» What the task requires: Retype exactly the lines from the first one through the line with "SC.camera = cam", including both ends; skip any pictures.

------------------------------------------------------------------------

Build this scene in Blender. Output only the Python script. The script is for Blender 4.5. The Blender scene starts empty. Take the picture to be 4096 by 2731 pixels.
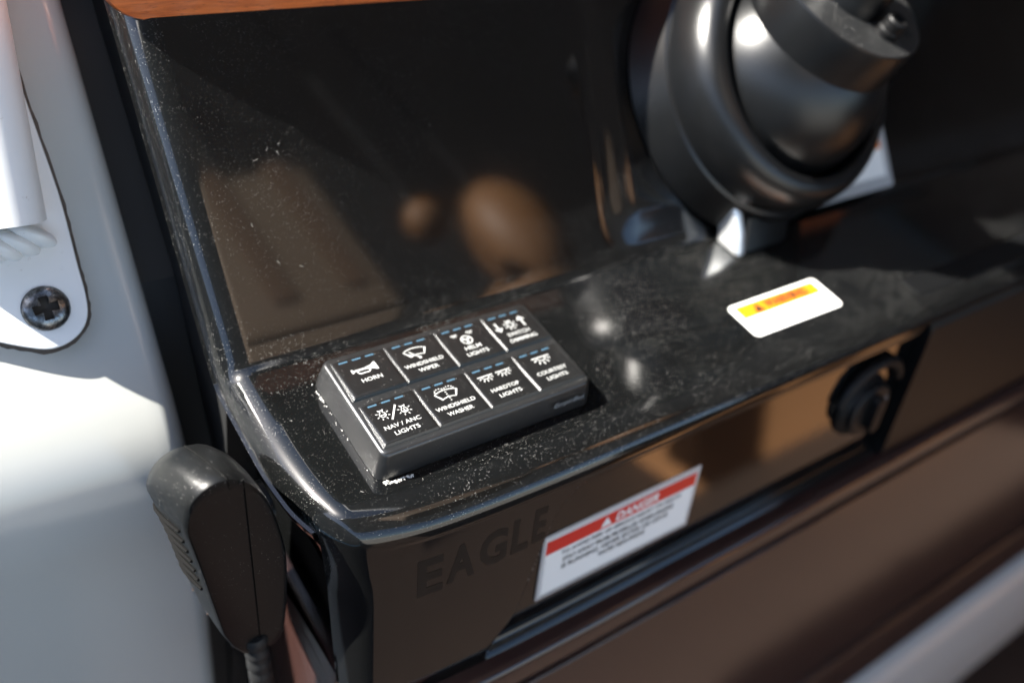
import bpy, bmesh, math, random
from mathutils import Vector, Matrix
random.seed(7)
SC = bpy.context.scene
COL = SC.collection
R = math.radians

# ------------------------------------------------------------------ camera
cam_d = bpy.data.cameras.new("camera"); cam = bpy.data.objects.new("camera", cam_d); COL.objects.link(cam)
rx = Vector((0.81316264, -0.54659415, 0.20000339)); dn = Vector((-0.25799961, -0.64652475, -0.71794286)); fw = Vector((0.52173051, 0.53220351, -0.66675085))
m = Matrix((( rx.x, -dn.x, -fw.x), (rx.y, -dn.y, -fw.y), (rx.z, -dn.z, -fw.z))).to_4x4()
m.translation = Vector((-0.13053546, -0.21078328, 0.26988113)); cam.matrix_world = m
cam_d.sensor_width = 36.0; cam_d.lens = 31.525; cam_d.clip_start = 0.01; cam_d.clip_end = 20000
cam_d.dof.use_dof = True; cam_d.dof.focus_distance = 0.345; cam_d.dof.aperture_fstop = 4.0; cam_d.dof.aperture_blades = 9
SC.camera = cam

# ------------------------------------------------------------------ light, sky, exposure
SUN = Vector((-0.87, 0.5, 1.0)).normalized()
w = bpy.data.worlds.new("World"); SC.world = w; w.use_nodes = True
nt = w.node_tree; bg = nt.nodes["Background"]; sky = nt.nodes.new("ShaderNodeTexSky"); sky.sky_type = 'NISHITA'; sky.sun_disc = False
sky.sun_elevation = math.asin(SUN.z); sky.sun_rotation = math.atan2(SUN.x, SUN.y); sky.air_density = 0.9; sky.dust_density = 1.0
nt.links.new(sky.outputs[0], bg.inputs[0]); bg.inputs[1].default_value = 0.08
sl = bpy.data.lights.new("sun", 'SUN'); sl.energy = 5.0; sl.angle = R(0.5); sl.color = (1.0, 0.955, 0.88)
so = bpy.data.objects.new("sun", sl); COL.objects.link(so); so.rotation_euler = SUN.to_track_quat('Z', 'Y').to_euler(); so.location = SUN * 5
SC.view_settings.view_transform = 'Standard'; SC.view_settings.look = 'None'; SC.view_settings.exposure = 2.5; SC.view_settings.gamma = 1.0
SC.cycles.max_bounces = 8; SC.cycles.caustics_reflective = False; SC.cycles.caustics_refractive = False
SC.cycles.sample_clamp_indirect = 6.0; SC.cycles.use_denoising = True

# ------------------------------------------------------------------ materials
def mat(name, color=(0.8, 0.8, 0.8), rough=0.5, metal=0.0, coat=0.0, ior=1.5, spec=0.5):
    mt = bpy.data.materials.new(name); mt.use_nodes = True
    b = mt.node_tree.nodes["Principled BSDF"]
    b.inputs["Base Color"].default_value = (*color, 1); b.inputs["Roughness"].default_value = rough
    b.inputs["Metallic"].default_value = metal; b.inputs["Coat Weight"].default_value = coat; b.inputs["IOR"].default_value = ior
    b.inputs["Specular IOR Level"].default_value = spec
    return mt

def N(mt, typ, **kw):
    n = mt.node_tree.nodes.new(typ)
    for k, v in kw.items():
        if k.startswith("i_"): n.inputs[k[2:].replace("_", " ")].default_value = v
        else: setattr(n, k, v)
    return n
def L(mt, a, b): mt.node_tree.links.new(a, b)
def M(mt, op, a, b=None, c=None, clamp=False):
    n = mt.node_tree.nodes.new("ShaderNodeMath"); n.operation = op; n.use_clamp = clamp
    for i, v in enumerate((a, b, c)):
        if v is None: continue
        if isinstance(v, (int, float)): n.inputs[i].default_value = v
        else: L(mt, v, n.inputs[i])
    return n.outputs[0]
def noise(mt, vec, scale, detail=3.0, rough=0.55, dist=0.0):
    n = N(mt, "ShaderNodeTexNoise"); n.inputs["Scale"].default_value = scale; n.inputs["Detail"].default_value = detail
    n.inputs["Roughness"].default_value = rough; n.inputs["Distortion"].default_value = dist; L(mt, vec, n.inputs["Vector"]); return n.outputs["Fac"]
def ramp(mt, v, a, b):
    n = N(mt, "ShaderNodeMapRange"); n.interpolation_type = 'SMOOTHSTEP'
    n.inputs["From Min"].default_value = a; n.inputs["From Max"].default_value = b; L(mt, v, n.inputs["Value"]); return n.outputs["Result"]
def mixc(mt, f, a, b):
    n = N(mt, "ShaderNodeMix"); n.data_type = 'RGBA'
    L(mt, f, n.inputs[0])
    for s, v in ((6, a), (7, b)):
        if isinstance(v, tuple): n.inputs[s].default_value = (*v, 1)
        else: L(mt, v, n.inputs[s])
    return n.outputs[2]

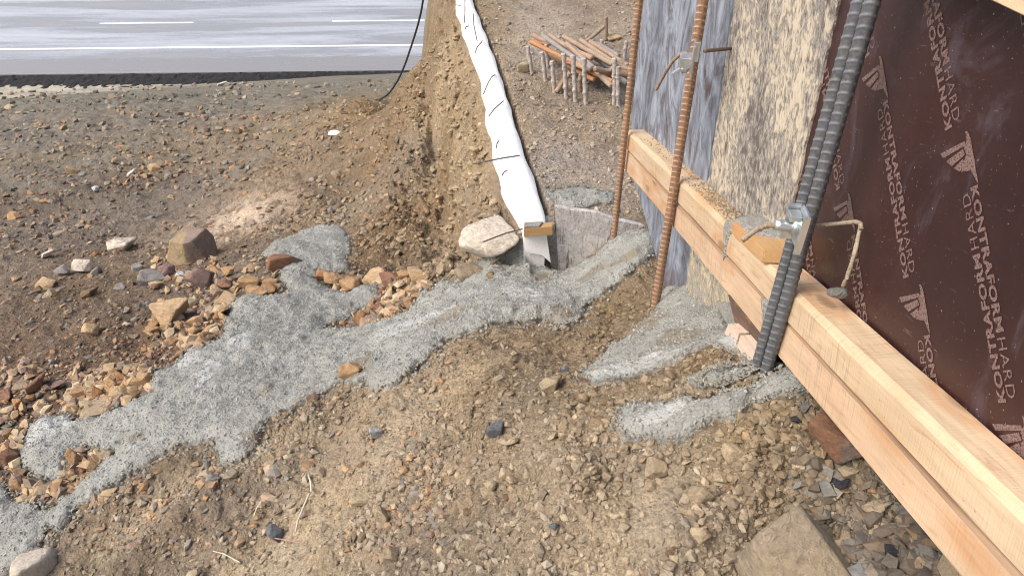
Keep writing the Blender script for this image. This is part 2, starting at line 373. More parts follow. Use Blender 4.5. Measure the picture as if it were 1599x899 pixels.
M_WIRE = steel_mat('dark_wire', (.10, .09, .08), (.17, .15, .13), (.16, .09, .06), .6, .4)
M_TIE = steel_mat('dusty_tie_rod', (.30, .26, .20), (.40, .36, .28), (.24, .16, .10), .8, .1)
def zinc():
    m, n, b = newmat('galvanised_steel'); g = G(n); c = g.coord('Object'); f = g.noise(c, 40, 5, .6); f2 = g.noise(c, 160, 4, .6)
    g.link(g.ramp(f, [(.3, (.55, .60, .63)), (.7, (.78, .82, .85))]), b.inputs['Base Color']); b.inputs['Metallic'].default_value = .9
    g.link(g.ramp(f, [(.3, .28), (.7, .48)]), b.inputs['Roughness']); g.link(g.bump(f2, .25, .001), b.inputs['Normal']); return m
M_ZINC = zinc()
def foam():
    m, n, b = newmat('white_foam'); g = G(n); c = g.coord('Object'); f = g.noise(c, 9, 6, .7); f2 = g.noise(c, 60, 6, .8)
    x = g.mix(g.ramp(f, [(.3, 0), (.7, 1)]), (.70, .71, .72), (.80, .80, .79)); x = g.mix(g.ramp(f2, [(.60, 0), (.74, .65)]), x, (.46, .43, .38))
    dt = g.attr('dirt'); x = g.mix(dt.outputs['Fac'], x, (.36, .31, .24))
    g.link(x, b.inputs['Base Color']); b.inputs['Roughness'].default_value = .8; g.link(g.bump(f2, .6, .006), b.inputs['Normal']); return m
M_FOAM = foam()
def plain(name, c, r=.8, metal=0):
    m, n, b = newmat(name); g = G(n); f = g.noise(g.coord('Object'), 60, 5, .7)
    g.link(g.mix(g.ramp(f, [(.3, 0), (.7, 1)]), tuple(k * .82 for k in c), tuple(min(1, k * 1.12) for k in c)), b.inputs['Base Color'])
    b.inputs['Roughness'].default_value = r; b.inputs['Metallic'].default_value = metal; return m
def print_mat():
    m, n, b = newmat('printed_lettering'); g = G(n); c = g.coord('Object'); f = g.noise(c, 420, 4, .75); f1 = g.noise(c, 25, 4, .6)
    x = g.mix(g.ramp(f, [(.40, 0), (.56, 1)]), (.075, .032, .03), (.215, .155, .145)); x = g.mix(g.ramp(f1, [(.55, 0), (.7, .55)]), x, (.09, .04, .035))
    g.link(x, b.inputs['Base Color']); b.inputs['Roughness'].default_value = .5; return m
M_PRINT = print_mat()
M_CABLE = plain('black_cable', (.03, .04, .05), .5); M_WPAINT = plain('white_road_paint', (.82, .82, .80), .5)
def road_mat():
    m, n, b = newmat('wet_asphalt_painted_sheen'); g = G(n)
    c = g.coord('Object'); cs = g.coord('Object', (.05, .55, 1)); cm = g.coord('Object', (.9, 2.5, 1))
    f = g.noise(cs, 1.6, 6, .6, .4); f2 = g.noise(cm, 3, 6, .7); f3 = g.noise(c, 25, 5, .7)
    w1 = g.math('ADD', g.math('MULTIPLY', f, .85), g.math('MULTIPLY', f2, .15))
    x = g.ramp(w1, [(.34, (.27, .27, .275)), (.46, (.25, .26, .28)), (.54, (.38, .395, .42)), (.64, (.47, .49, .52))])  # pale bluish streaks put the sky's sheen into the base colour
    x = g.mix(1, x, g.ramp(f3, [(.3, .88), (.7, 1.1)]), 'MULTIPLY')
    sy = n.nodes.new('ShaderNodeSeparateXYZ'); g.link(c, sy.inputs[0]); dry = g.math('ADD', sy.outputs[1], g.math('MULTIPLY', g.noise(g.coord('Object', (.5, 2, 1)), 2.2, 7, .7), 1.2))
    dr = g.ramp(g.math('MULTIPLY', dry, .25), [(.50, 1), (.56, 0)]); x = g.mix(dr, x, (.24, .235, .23))
    g.link(x, b.inputs['Base Color']); g.link(g.ramp(w1, [(.38, .55), (.52, .22), (.66, .10)]), b.inputs['Roughness'])
    b.inputs['Specular IOR Level'].default_value = .9; b.inputs['IOR'].default_value = 1.6
    g.link(g.bump(f3, .06, .01), b.inputs['Normal']); return m
M_ROAD = road_mat()
def tar():
    m, n, b = newmat('black_tar'); g = G(n); c = g.coord('Object'); f = g.noise(c, 9, 6, .75)
    g.link(g.ramp(f, [(.4, (.010, .010, .012)), (.62, (.025, .024, .026)), (.75, (.13, .11, .09))]), b.inputs['Base Color']); b.inputs['Roughness'].default_value = .9
    g.link(g.bump(f, 1, .08), b.inputs['Normal']); return m
M_TAR = tar()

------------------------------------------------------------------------

» Answer to the exercise:
Build this scene in Blender. Output only the Python script. The script is for Blender 4.5. The Blender scene starts empty. Take the picture to be 4096 by 2731 pixels.
import bpy, bmesh, math, random
from mathutils import Vector, Matrix
random.seed(7)
SC = bpy.context.scene
COL = SC.collection
R = math.radians

# ------------------------------------------------------------------ camera
cam_d = bpy.data.cameras.new("camera"); cam = bpy.data.objects.new("camera", cam_d); COL.objects.link(cam)
rx = Vector((0.81316264, -0.54659415, 0.20000339)); dn = Vector((-0.25799961, -0.64652475, -0.71794286)); fw = Vector((0.52173051, 0.53220351, -0.66675085))
m = Matrix((( rx.x, -dn.x, -fw.x), (rx.y, -dn.y, -fw.y), (rx.z, -dn.z, -fw.z))).to_4x4()
m.translation = Vector((-0.13053546, -0.21078328, 0.26988113)); cam.matrix_world = m
cam_d.sensor_width = 36.0; cam_d.lens = 31.525; cam_d.clip_start = 0.01; cam_d.clip_end = 20000
cam_d.dof.use_dof = True; cam_d.dof.focus_distance = 0.345; cam_d.dof.aperture_fstop = 4.0; cam_d.dof.aperture_blades = 9
SC.camera = cam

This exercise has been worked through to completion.